- _Provided material_:
____

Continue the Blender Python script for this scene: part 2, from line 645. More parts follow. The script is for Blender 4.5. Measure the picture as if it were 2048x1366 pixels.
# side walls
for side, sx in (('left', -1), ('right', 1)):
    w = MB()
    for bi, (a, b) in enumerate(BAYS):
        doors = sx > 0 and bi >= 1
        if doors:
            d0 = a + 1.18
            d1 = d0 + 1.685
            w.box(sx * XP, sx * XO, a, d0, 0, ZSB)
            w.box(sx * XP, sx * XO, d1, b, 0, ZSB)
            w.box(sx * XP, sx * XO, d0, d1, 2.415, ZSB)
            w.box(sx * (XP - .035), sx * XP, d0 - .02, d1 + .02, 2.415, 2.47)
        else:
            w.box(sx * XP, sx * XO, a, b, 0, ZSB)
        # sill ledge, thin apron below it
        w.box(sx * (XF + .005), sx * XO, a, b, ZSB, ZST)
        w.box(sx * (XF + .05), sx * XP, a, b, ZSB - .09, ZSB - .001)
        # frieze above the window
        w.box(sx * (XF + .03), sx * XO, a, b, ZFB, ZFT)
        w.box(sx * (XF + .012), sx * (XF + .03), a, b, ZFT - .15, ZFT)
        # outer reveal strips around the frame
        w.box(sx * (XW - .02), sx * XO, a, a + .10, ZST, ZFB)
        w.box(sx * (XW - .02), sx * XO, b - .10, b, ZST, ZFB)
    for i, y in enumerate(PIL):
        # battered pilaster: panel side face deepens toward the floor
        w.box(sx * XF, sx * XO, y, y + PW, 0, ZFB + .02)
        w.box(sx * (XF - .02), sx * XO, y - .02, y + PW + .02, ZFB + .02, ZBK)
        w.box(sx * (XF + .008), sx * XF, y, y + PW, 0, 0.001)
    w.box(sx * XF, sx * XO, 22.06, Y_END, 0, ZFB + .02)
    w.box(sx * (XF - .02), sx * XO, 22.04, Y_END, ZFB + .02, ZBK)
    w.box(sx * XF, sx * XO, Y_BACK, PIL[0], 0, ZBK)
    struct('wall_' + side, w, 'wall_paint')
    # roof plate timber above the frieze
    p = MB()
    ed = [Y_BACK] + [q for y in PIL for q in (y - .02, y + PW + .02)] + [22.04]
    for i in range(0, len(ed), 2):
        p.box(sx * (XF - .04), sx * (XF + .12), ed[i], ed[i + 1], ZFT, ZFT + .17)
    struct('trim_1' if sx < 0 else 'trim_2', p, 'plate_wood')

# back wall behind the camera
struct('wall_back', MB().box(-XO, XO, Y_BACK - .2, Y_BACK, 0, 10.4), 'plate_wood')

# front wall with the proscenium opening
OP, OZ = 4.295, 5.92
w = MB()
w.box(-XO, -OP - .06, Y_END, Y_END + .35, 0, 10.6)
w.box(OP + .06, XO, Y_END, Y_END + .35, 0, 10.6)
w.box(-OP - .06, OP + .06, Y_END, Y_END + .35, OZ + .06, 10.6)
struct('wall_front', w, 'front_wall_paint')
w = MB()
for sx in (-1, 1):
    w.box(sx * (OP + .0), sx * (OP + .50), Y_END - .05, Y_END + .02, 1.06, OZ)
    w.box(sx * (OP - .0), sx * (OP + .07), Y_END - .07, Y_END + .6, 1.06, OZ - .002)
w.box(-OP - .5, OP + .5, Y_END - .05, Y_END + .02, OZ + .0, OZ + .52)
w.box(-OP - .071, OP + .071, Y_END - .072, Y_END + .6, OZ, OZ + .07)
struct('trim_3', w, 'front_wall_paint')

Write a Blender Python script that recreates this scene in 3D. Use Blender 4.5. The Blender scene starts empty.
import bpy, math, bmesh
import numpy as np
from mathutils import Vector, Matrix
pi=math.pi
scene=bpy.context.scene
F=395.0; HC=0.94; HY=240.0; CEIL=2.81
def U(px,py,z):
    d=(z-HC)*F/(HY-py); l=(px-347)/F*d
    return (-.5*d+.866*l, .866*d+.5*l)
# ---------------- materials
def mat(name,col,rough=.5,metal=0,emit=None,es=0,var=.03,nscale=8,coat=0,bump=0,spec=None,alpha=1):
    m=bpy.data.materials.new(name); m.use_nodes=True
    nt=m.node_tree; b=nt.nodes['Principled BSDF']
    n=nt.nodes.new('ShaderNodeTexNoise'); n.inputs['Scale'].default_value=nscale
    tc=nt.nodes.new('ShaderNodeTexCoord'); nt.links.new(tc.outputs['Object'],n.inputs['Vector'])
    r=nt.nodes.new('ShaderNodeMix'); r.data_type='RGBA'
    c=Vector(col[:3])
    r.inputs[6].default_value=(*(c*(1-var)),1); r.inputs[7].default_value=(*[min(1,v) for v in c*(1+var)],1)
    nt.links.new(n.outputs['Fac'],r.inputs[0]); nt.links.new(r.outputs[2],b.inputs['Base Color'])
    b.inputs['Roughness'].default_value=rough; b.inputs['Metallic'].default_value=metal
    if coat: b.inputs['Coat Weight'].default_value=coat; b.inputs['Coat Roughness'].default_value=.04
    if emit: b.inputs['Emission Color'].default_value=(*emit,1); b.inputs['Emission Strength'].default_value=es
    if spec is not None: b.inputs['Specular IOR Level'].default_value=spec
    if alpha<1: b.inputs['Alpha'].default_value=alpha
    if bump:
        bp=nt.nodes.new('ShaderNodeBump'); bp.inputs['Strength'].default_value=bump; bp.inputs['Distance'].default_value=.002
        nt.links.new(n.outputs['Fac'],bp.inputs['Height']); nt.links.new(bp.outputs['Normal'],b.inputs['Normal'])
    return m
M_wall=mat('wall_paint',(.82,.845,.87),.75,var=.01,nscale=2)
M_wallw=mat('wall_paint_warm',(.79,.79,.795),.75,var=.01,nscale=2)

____

- _Task details_: Write the data from above out again, exactly.

- _Written reply_:
Continue the Blender Python script for this scene: part 2, from line 645. More parts follow. The script is for Blender 4.5. Measure the picture as if it were 2048x1366 pixels.
# side walls
for side, sx in (('left', -1), ('right', 1)):
    w = MB()
    for bi, (a, b) in enumerate(BAYS):
        doors = sx > 0 and bi >= 1
        if doors:
            d0 = a + 1.18
            d1 = d0 + 1.685
            w.box(sx * XP, sx * XO, a, d0, 0, ZSB)
            w.box(sx * XP, sx * XO, d1, b, 0, ZSB)
            w.box(sx * XP, sx * XO, d0, d1, 2.415, ZSB)
            w.box(sx * (XP - .035), sx * XP, d0 - .02, d1 + .02, 2.415, 2.47)
        else:
            w.box(sx * XP, sx * XO, a, b, 0, ZSB)
        # sill ledge, thin apron below it
        w.box(sx * (XF + .005), sx * XO, a, b, ZSB, ZST)
        w.box(sx * (XF + .05), sx * XP, a, b, ZSB - .09, ZSB - .001)
        # frieze above the window
        w.box(sx * (XF + .03), sx * XO, a, b, ZFB, ZFT)
        w.box(sx * (XF + .012), sx * (XF + .03), a, b, ZFT - .15, ZFT)
        # outer reveal strips around the frame
        w.box(sx * (XW - .02), sx * XO, a, a + .10, ZST, ZFB)
        w.box(sx * (XW - .02), sx * XO, b - .10, b, ZST, ZFB)
    for i, y in enumerate(PIL):
        # battered pilaster: panel side face deepens toward the floor
        w.box(sx * XF, sx * XO, y, y + PW, 0, ZFB + .02)
        w.box(sx * (XF - .02), sx * XO, y - .02, y + PW + .02, ZFB + .02, ZBK)
        w.box(sx * (XF + .008), sx * XF, y, y + PW, 0, 0.001)
    w.box(sx * XF, sx * XO, 22.06, Y_END, 0, ZFB + .02)
    w.box(sx * (XF - .02), sx * XO, 22.04, Y_END, ZFB + .02, ZBK)
    w.box(sx * XF, sx * XO, Y_BACK, PIL[0], 0, ZBK)
    struct('wall_' + side, w, 'wall_paint')
    # roof plate timber above the frieze
    p = MB()
    ed = [Y_BACK] + [q for y in PIL for q in (y - .02, y + PW + .02)] + [22.04]
    for i in range(0, len(ed), 2):
        p.box(sx * (XF - .04), sx * (XF + .12), ed[i], ed[i + 1], ZFT, ZFT + .17)
    struct('trim_1' if sx < 0 else 'trim_2', p, 'plate_wood')

# back wall behind the camera
struct('wall_back', MB().box(-XO, XO, Y_BACK - .2, Y_BACK, 0, 10.4), 'plate_wood')

# front wall with the proscenium opening
OP, OZ = 4.295, 5.92
w = MB()
w.box(-XO, -OP - .06, Y_END, Y_END + .35, 0, 10.6)
w.box(OP + .06, XO, Y_END, Y_END + .35, 0, 10.6)
w.box(-OP - .06, OP + .06, Y_END, Y_END + .35, OZ + .06, 10.6)
struct('wall_front', w, 'front_wall_paint')
w = MB()
for sx in (-1, 1):
    w.box(sx * (OP + .0), sx * (OP + .50), Y_END - .05, Y_END + .02, 1.06, OZ)
    w.box(sx * (OP - .0), sx * (OP + .07), Y_END - .07, Y_END + .6, 1.06, OZ - .002)
w.box(-OP - .5, OP + .5, Y_END - .05, Y_END + .02, OZ + .0, OZ + .52)
w.box(-OP - .071, OP + .071, Y_END - .072, Y_END + .6, OZ, OZ + .07)
struct('trim_3', w, 'front_wall_paint')

Write a Blender Python script that recreates this scene in 3D. Use Blender 4.5. The Blender scene starts empty.
import bpy, math, bmesh
import numpy as np
from mathutils import Vector, Matrix
pi=math.pi
scene=bpy.context.scene
F=395.0; HC=0.94; HY=240.0; CEIL=2.81
def U(px,py,z):
    d=(z-HC)*F/(HY-py); l=(px-347)/F*d
    return (-.5*d+.866*l, .866*d+.5*l)
# ---------------- materials
def mat(name,col,rough=.5,metal=0,emit=None,es=0,var=.03,nscale=8,coat=0,bump=0,spec=None,alpha=1):
    m=bpy.data.materials.new(name); m.use_nodes=True
    nt=m.node_tree; b=nt.nodes['Principled BSDF']
    n=nt.nodes.new('ShaderNodeTexNoise'); n.inputs['Scale'].default_value=nscale
    tc=nt.nodes.new('ShaderNodeTexCoord'); nt.links.new(tc.outputs['Object'],n.inputs['Vector'])
    r=nt.nodes.new('ShaderNodeMix'); r.data_type='RGBA'
    c=Vector(col[:3])
    r.inputs[6].default_value=(*(c*(1-var)),1); r.inputs[7].default_value=(*[min(1,v) for v in c*(1+var)],1)
    nt.links.new(n.outputs['Fac'],r.inputs[0]); nt.links.new(r.outputs[2],b.inputs['Base Color'])
    b.inputs['Roughness'].default_value=rough; b.inputs['Metallic'].default_value=metal
    if coat: b.inputs['Coat Weight'].default_value=coat; b.inputs['Coat Roughness'].default_value=.04
    if emit: b.inputs['Emission Color'].default_value=(*emit,1); b.inputs['Emission Strength'].default_value=es
    if spec is not None: b.inputs['Specular IOR Level'].default_value=spec
    if alpha<1: b.inputs['Alpha'].default_value=alpha
    if bump:
        bp=nt.nodes.new('ShaderNodeBump'); bp.inputs['Strength'].default_value=bump; bp.inputs['Distance'].default_value=.002
        nt.links.new(n.outputs['Fac'],bp.inputs['Height']); nt.links.new(bp.outputs['Normal'],b.inputs['Normal'])
    return m
M_wall=mat('wall_paint',(.82,.845,.87),.75,var=.01,nscale=2)
M_wallw=mat('wall_paint_warm',(.79,.79,.795),.75,var=.01,nscale=2)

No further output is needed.